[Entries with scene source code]
——————————

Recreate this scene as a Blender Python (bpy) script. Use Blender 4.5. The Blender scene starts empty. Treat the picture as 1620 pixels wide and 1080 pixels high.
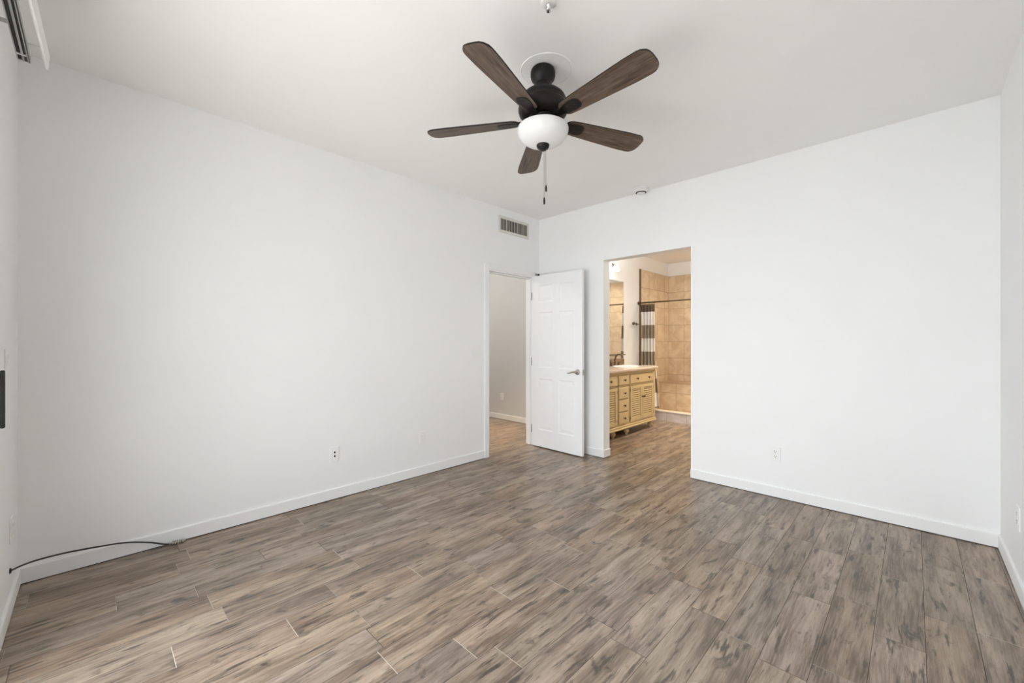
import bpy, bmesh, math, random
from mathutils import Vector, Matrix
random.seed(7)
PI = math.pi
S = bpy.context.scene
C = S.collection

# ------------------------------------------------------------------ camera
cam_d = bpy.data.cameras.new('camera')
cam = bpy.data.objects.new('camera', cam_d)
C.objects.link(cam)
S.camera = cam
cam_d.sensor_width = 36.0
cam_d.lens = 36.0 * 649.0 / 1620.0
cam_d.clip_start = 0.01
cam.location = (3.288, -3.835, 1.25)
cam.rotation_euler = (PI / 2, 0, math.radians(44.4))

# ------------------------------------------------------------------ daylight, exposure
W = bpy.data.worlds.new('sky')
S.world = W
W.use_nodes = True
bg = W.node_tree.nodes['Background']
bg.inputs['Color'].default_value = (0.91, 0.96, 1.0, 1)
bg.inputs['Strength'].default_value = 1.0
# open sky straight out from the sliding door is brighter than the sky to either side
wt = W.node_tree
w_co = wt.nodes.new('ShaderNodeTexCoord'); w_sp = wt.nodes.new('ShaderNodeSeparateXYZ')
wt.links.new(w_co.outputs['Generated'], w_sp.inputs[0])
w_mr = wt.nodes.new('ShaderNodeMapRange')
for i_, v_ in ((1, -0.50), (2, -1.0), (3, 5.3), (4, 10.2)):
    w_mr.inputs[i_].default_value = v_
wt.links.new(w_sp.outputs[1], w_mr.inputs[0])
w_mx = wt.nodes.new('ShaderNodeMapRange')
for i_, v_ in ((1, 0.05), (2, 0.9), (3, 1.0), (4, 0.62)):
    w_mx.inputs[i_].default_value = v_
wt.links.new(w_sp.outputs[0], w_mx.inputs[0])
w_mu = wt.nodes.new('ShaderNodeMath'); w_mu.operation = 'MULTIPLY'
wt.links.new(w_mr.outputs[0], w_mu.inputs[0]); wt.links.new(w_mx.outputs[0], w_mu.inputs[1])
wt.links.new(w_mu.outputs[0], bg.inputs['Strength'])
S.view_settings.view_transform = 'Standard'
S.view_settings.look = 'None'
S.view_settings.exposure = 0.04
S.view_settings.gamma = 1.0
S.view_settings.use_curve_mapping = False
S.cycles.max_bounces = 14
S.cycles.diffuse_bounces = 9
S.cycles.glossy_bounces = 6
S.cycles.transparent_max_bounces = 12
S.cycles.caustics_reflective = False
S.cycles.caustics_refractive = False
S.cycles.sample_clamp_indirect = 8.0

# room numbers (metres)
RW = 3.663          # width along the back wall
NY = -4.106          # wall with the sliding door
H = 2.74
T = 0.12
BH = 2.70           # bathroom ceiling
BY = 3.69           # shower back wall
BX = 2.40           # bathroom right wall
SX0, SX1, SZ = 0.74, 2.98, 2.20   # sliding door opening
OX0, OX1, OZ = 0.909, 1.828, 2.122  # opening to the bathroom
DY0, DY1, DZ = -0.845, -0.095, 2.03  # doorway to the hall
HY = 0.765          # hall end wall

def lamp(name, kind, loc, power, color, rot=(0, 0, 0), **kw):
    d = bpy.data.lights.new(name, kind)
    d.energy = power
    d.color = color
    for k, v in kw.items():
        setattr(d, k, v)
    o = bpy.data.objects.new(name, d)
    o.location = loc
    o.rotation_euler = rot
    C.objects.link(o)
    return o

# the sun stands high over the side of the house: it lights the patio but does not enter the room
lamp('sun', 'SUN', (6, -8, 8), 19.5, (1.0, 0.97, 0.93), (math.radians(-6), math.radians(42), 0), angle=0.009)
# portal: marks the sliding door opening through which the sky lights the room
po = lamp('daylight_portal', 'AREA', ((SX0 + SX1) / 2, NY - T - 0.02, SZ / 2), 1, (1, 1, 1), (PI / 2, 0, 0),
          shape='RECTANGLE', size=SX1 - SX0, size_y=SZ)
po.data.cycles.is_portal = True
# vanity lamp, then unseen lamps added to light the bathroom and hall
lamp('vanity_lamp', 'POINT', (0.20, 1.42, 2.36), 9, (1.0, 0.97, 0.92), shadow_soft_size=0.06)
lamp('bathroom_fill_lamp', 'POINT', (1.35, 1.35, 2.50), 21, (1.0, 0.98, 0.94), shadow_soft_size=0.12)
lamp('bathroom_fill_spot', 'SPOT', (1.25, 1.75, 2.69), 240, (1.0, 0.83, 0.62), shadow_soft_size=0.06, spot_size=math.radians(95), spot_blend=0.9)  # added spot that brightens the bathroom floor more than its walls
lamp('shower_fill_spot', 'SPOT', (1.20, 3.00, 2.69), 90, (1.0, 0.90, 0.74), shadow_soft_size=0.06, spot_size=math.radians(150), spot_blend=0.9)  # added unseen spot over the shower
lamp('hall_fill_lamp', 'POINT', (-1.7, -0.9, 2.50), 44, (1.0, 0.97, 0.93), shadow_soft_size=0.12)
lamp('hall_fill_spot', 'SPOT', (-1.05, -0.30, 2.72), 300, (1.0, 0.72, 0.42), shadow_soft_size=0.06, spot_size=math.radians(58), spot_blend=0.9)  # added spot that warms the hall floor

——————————

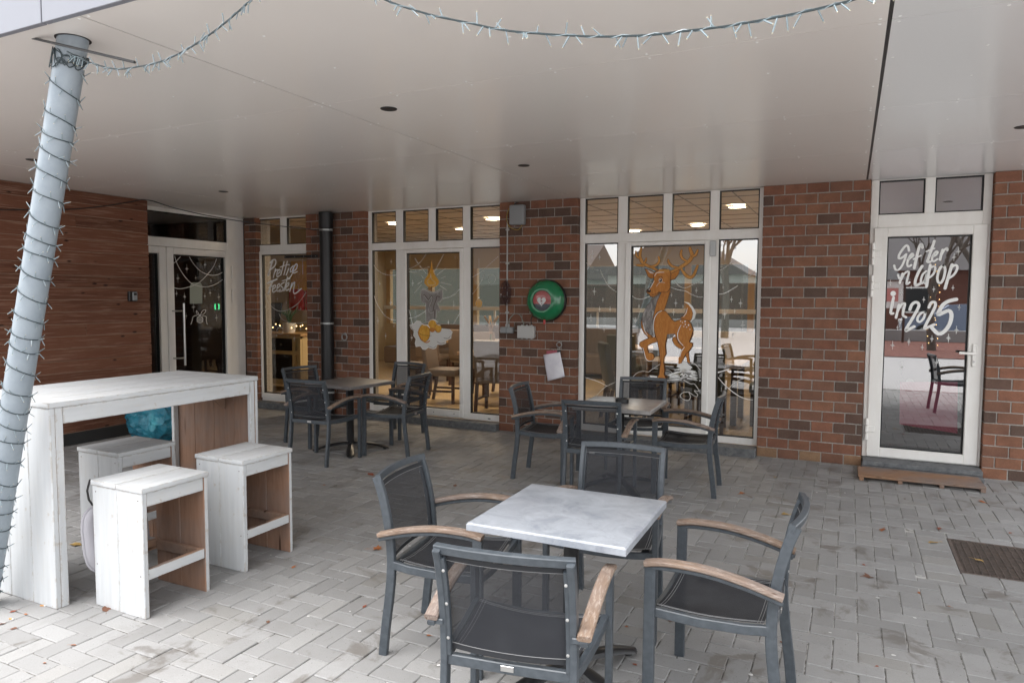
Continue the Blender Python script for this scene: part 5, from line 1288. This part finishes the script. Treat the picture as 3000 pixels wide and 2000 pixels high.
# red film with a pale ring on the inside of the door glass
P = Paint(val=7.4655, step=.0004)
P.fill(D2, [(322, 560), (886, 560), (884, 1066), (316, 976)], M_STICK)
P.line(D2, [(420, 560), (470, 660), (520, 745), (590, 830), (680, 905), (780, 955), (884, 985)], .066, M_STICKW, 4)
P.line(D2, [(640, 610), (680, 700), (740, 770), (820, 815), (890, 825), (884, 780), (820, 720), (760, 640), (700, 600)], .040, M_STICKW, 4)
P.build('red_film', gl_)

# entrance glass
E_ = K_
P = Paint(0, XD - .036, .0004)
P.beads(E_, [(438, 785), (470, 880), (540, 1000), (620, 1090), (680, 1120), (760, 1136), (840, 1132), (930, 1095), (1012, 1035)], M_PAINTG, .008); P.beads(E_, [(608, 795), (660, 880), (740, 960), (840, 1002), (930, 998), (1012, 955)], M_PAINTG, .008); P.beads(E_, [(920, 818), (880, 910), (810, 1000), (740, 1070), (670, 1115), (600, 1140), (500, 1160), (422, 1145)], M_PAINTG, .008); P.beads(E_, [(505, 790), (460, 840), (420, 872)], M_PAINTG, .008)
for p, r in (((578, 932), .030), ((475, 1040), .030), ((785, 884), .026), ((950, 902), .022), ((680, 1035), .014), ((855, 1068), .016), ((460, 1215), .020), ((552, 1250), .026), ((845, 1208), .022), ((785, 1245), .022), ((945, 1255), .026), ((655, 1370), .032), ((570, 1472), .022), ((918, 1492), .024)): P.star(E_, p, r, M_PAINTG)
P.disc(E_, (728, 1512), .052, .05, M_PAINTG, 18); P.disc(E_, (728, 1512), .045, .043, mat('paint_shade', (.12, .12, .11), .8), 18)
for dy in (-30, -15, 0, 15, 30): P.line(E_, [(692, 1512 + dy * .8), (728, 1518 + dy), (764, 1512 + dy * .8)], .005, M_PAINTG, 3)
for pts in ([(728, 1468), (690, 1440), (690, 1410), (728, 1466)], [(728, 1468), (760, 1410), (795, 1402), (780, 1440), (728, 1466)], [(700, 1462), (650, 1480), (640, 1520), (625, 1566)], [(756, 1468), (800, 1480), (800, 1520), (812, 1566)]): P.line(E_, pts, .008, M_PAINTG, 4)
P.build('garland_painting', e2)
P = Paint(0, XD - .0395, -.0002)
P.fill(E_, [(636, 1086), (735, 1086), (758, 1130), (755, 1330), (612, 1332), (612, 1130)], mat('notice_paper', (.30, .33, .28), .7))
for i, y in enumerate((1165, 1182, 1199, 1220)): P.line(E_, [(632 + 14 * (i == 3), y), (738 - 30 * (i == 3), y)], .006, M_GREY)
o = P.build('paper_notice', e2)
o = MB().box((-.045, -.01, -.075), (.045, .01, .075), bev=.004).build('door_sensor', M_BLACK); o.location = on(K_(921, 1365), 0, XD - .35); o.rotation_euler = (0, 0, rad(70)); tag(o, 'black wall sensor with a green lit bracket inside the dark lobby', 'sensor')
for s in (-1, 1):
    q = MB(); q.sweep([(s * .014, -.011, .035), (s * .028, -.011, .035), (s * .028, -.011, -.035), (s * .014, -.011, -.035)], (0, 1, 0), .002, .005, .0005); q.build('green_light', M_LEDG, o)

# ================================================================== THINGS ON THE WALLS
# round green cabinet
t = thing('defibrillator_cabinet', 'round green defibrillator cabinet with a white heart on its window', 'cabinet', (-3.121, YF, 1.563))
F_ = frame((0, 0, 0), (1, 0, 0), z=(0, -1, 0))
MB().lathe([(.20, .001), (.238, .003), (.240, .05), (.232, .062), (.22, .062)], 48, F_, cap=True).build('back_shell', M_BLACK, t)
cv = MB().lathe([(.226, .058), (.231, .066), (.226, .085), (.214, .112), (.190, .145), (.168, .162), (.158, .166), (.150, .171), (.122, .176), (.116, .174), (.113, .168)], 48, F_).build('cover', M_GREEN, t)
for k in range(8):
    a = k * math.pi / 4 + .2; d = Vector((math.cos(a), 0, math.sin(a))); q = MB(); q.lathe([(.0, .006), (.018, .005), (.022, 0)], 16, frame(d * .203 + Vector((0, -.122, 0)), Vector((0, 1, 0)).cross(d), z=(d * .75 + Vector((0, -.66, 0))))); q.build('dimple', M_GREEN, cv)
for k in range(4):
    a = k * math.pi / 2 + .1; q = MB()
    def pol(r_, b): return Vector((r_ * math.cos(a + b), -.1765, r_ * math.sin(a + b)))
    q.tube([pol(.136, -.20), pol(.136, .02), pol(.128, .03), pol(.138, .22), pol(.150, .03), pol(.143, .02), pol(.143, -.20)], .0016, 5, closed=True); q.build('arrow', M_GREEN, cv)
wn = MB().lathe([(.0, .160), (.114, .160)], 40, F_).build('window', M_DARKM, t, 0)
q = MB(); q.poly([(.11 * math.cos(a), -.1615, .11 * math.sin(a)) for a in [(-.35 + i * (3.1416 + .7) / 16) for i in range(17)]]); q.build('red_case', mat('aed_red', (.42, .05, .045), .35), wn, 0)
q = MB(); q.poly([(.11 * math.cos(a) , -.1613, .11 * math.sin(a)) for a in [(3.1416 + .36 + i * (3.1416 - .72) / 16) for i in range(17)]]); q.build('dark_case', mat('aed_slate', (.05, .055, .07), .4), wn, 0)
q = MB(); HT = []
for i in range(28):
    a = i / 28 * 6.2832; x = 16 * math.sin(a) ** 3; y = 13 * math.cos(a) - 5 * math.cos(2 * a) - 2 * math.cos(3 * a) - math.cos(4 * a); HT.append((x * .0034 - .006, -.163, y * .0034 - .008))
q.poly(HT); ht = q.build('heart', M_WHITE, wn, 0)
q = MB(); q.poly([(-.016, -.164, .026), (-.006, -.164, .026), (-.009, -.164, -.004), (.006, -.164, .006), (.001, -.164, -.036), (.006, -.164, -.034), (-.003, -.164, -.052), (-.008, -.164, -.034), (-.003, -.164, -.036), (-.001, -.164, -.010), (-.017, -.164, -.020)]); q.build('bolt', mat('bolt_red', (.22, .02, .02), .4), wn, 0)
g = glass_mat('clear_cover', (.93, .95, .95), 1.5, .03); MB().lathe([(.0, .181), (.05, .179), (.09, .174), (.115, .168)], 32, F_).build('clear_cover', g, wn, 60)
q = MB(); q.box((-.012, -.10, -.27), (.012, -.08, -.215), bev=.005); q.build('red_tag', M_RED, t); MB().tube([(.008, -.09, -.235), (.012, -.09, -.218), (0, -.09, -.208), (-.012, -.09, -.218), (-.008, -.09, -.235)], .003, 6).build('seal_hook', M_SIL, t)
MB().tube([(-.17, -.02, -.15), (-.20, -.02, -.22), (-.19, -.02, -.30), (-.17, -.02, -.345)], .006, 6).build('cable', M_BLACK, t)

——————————

_Your instructions_
Output the lines of the records above exactly as they appear, from the line containing "Continue the Blender" through the line containing "P.build('red_film', gl_)".

_Result_
Continue the Blender Python script for this scene: part 5, from line 1288. This part finishes the script. Treat the picture as 3000 pixels wide and 2000 pixels high.
# red film with a pale ring on the inside of the door glass
P = Paint(val=7.4655, step=.0004)
P.fill(D2, [(322, 560), (886, 560), (884, 1066), (316, 976)], M_STICK)
P.line(D2, [(420, 560), (470, 660), (520, 745), (590, 830), (680, 905), (780, 955), (884, 985)], .066, M_STICKW, 4)
P.line(D2, [(640, 610), (680, 700), (740, 770), (820, 815), (890, 825), (884, 780), (820, 720), (760, 640), (700, 600)], .040, M_STICKW, 4)
P.build('red_film', gl_)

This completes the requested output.